## Exercise objective
Quote the data exactly, first line to the line containing "tag(gr.build('ground', M['soil']), 'paved", with no pictures.

[Start]

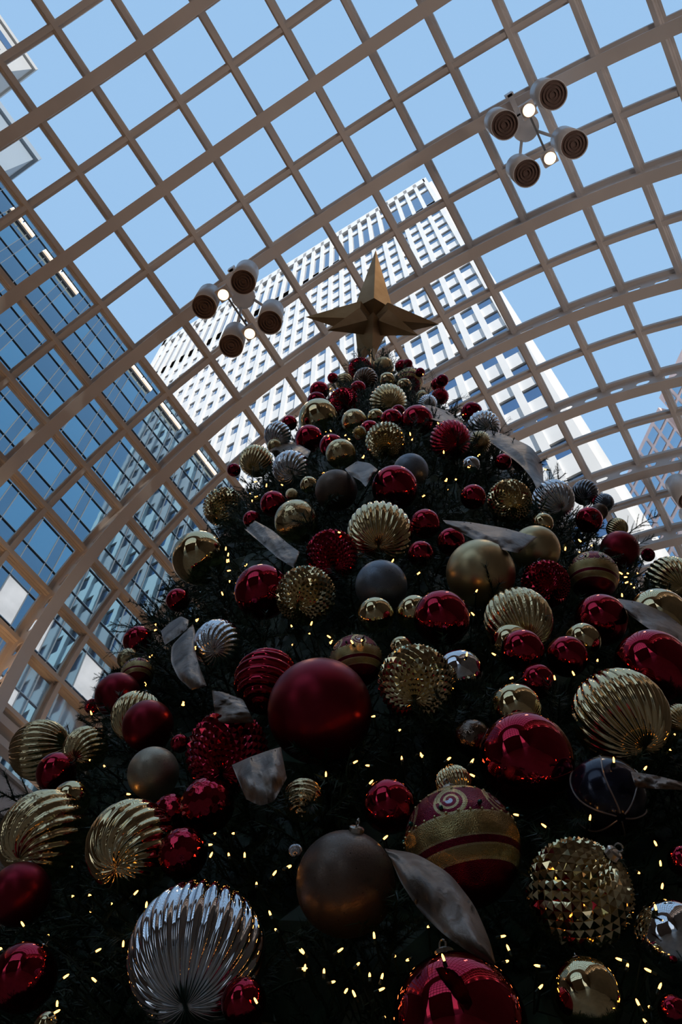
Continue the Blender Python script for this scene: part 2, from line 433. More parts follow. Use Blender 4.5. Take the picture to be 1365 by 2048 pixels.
for k in range(n1-1):
    fs += [(k, k+1, n1+k+1, n1+k), (2*n1+k, 3*n1+k, 3*n1+k+1, 2*n1+k+1), (n1+k, n1+k+1, 3*n1+k+1, 3*n1+k), (k, 2*n1+k, 2*n1+k+1, k+1)]
mb.add(vs, fs); mb.box(XA-0.4, XA, VY-WR, VY+WR, 0, WZ-4.0)
mb.build('wall_face', M['dark_wall'], wb)
mb = MB()
for k in range(-3, 4):
    y = k*1.25; mb.box(XA-0.25, XA-0.1, VY+y-0.08, VY+y+0.08, WZ-4.0, WZ + math.sqrt(WR**2-y*y))
for k in range(0, 7):
    z = WZ - 4.0 + k*1.3; dz = max(0, z - WZ); hw = math.sqrt(max(0.01, WR**2 - dz*dz)); mb.box(XA-0.25, XA-0.1, VY-hw, VY+hw, z-0.08, z+0.08)
mb.build('window_bars', M['steel'], wb)
wf = empty('wall_front'); tag(wf, 'far end wall of the hall under the tower', kind='structure')
mb = MB(); mb.box(XB, XB+0.3, YR, YL, 0, zr(9.5)); mb.build('wall_face', M['tan_wall'], wf)
gr = MB(); gr.box(-200, 320, -220, 260, -6.0, -0.25)
tag(gr.build('ground', M['soil']), 'paved city ground around the buildings', kind='structure')

# up-lights fixed to the fascias below the glass; warm ones on the left, paler ones added on the right to brighten the ribs
ORD = ('first', 'second', 'third', 'fourth', 'fifth', 'sixth', 'seventh', 'eighth')
def uplight(x, y, z, sgn, label, group, watts, color):
    root = empty('sill_uplight', (x, y, z)); tag(root, label, 'uplight', group)
    mb = MB(); mb.lathe([(0.001,-0.06),(0.07,-0.06),(0.09,0.05),(0.075,0.05),(0.06,-0.05)], 16, caps=False); mb.build('housing', M['mullion'], root)
    mb = MB(); mb.lathe([(0.074,0.03),(0.074,0.04)], 16); mb.build('lens', M['lamp_lens'], root)
    mb = MB(); mb.box(-0.02, 0.02, min(0, sgn*0.52), max(0, sgn*0.52), -0.05, -0.02); mb.build('bracket', M['mullion'], root)
    ld = bpy.data.lights.new('uplight_lamp', 'SPOT'); ld.energy = watts; ld.color = color; ld.spot_size = 2.5; ld.spot_blend = 0.7; ld.shadow_soft_size = 0.45
    lo = bpy.data.objects.new('uplight_lamp', ld); COL.objects.link(lo); lo.parent = root; lo.location = (0, 0, 0.08)
    lo.rotation_euler = (PI, sgn*0.0, 0)
for n_ in range(7):
    uplight(-8.0 + 4.0*n_, YL-0.62, zr(9.45), 1, 'small warm uplight below the left glazing, %s along the fascia' % ORD[n_], 'uplights on the left fascia', 95, (1.0, 0.54, 0.25))
for n_ in range(8):
    uplight(-9.5 + 3.8*n_, YR+0.50, zr(9.5), -1, 'small pale uplight below the right glazing, %s along the fascia' % ORD[n_], 'added fill uplights on the right fascia', 200, (1.0, 0.86, 0.80))

# ------------------------------------------------------------------ buildings outside
# white tower
TX = 20.92
tower = empty('office_tower', (TX, 20, 0)); tag(tower, 'tall white stone office tower with close vertical piers behind the star', 'building')
def tower_part(name, mb, mat): 
    return link_mesh(name, mb.mesh(name, mat), None, tower)
def tb(mb, x0, x1, y0, y1, z0, z1):  # relative to the tower's empty, z relative to the eye
    mb.box(x0-TX, x1-TX, y0-20, y1-20, z0+EYE, z1+EYE)
mb = MB(); tb(mb, 21.10, 50, -0.9, 42.9, -1.6, 119.6); tower_part('wall_body', mb, M['stone2'])
mb = MB(); tb(mb, 20.75, 50, -1.1, 42.9, 117.3, 120.2); tower_part('parapet', mb, M['stone'])
mb = MB(); tb(mb, 20.75, 22.4, -1.45, -0.92, -1.6, 119.9); tower_part('corner_pier', mb, M['stone'])
mb = MB(); tb(mb, 21.3, 50, -1.92, -1.3, -1.6, 118.2); tower_part('corner_return', mb, M['stone'])
mb = MB(); tb(mb, 20.75, 22, 42.3, 43.0, -1.6, 119.9); tower_part('corner_pier', mb, M['stone'])
COLY = [-0.33 + 1.4616*k for k in range(30)]
pier = MB(); pier.box(-0.17, 0.35, -0.235, 0.235, 0, 121.2)
pier_me = pier.mesh('pier', M['stone'])
for k in range(29):
    o = link_mesh('pier', pier_me, None, tower); o.location = (0, COLY[k] + 0.7308 - 20, 0)
ROWZ = [98.05 - 3.6*r for r in range(-1, 23)]
WH = 0.86
for z in ROWZ:
    mb = MB(); tb(mb, 20.92, 21.4, -1.2, 42.6, z+WH, z+3.6-WH); tower_part('spandrel', mb, M['stone2'])
mb = MB(); tb(mb, 20.92, 21.4, -1.2, 42.6, 112.7, 114.4); tower_part('spandrel', mb, M['stone2'])
mb = MB(); tb(mb, 20.92, 21.4, -1.2, 42.6, ROWZ[0]+WH, 104.3); tower_part('spandrel', mb, M['stone2'])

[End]

## Result of this task
Continue the Blender Python script for this scene: part 2, from line 433. More parts follow. Use Blender 4.5. Take the picture to be 1365 by 2048 pixels.
for k in range(n1-1):
    fs += [(k, k+1, n1+k+1, n1+k), (2*n1+k, 3*n1+k, 3*n1+k+1, 2*n1+k+1), (n1+k, n1+k+1, 3*n1+k+1, 3*n1+k), (k, 2*n1+k, 2*n1+k+1, k+1)]
mb.add(vs, fs); mb.box(XA-0.4, XA, VY-WR, VY+WR, 0, WZ-4.0)
mb.build('wall_face', M['dark_wall'], wb)
mb = MB()
for k in range(-3, 4):
    y = k*1.25; mb.box(XA-0.25, XA-0.1, VY+y-0.08, VY+y+0.08, WZ-4.0, WZ + math.sqrt(WR**2-y*y))
for k in range(0, 7):
    z = WZ - 4.0 + k*1.3; dz = max(0, z - WZ); hw = math.sqrt(max(0.01, WR**2 - dz*dz)); mb.box(XA-0.25, XA-0.1, VY-hw, VY+hw, z-0.08, z+0.08)
mb.build('window_bars', M['steel'], wb)
wf = empty('wall_front'); tag(wf, 'far end wall of the hall under the tower', kind='structure')
mb = MB(); mb.box(XB, XB+0.3, YR, YL, 0, zr(9.5)); mb.build('wall_face', M['tan_wall'], wf)
gr = MB(); gr.box(-200, 320, -220, 260, -6.0, -0.25)
tag(gr.build('ground', M['soil']), 'paved city ground around the buildings', kind='structure')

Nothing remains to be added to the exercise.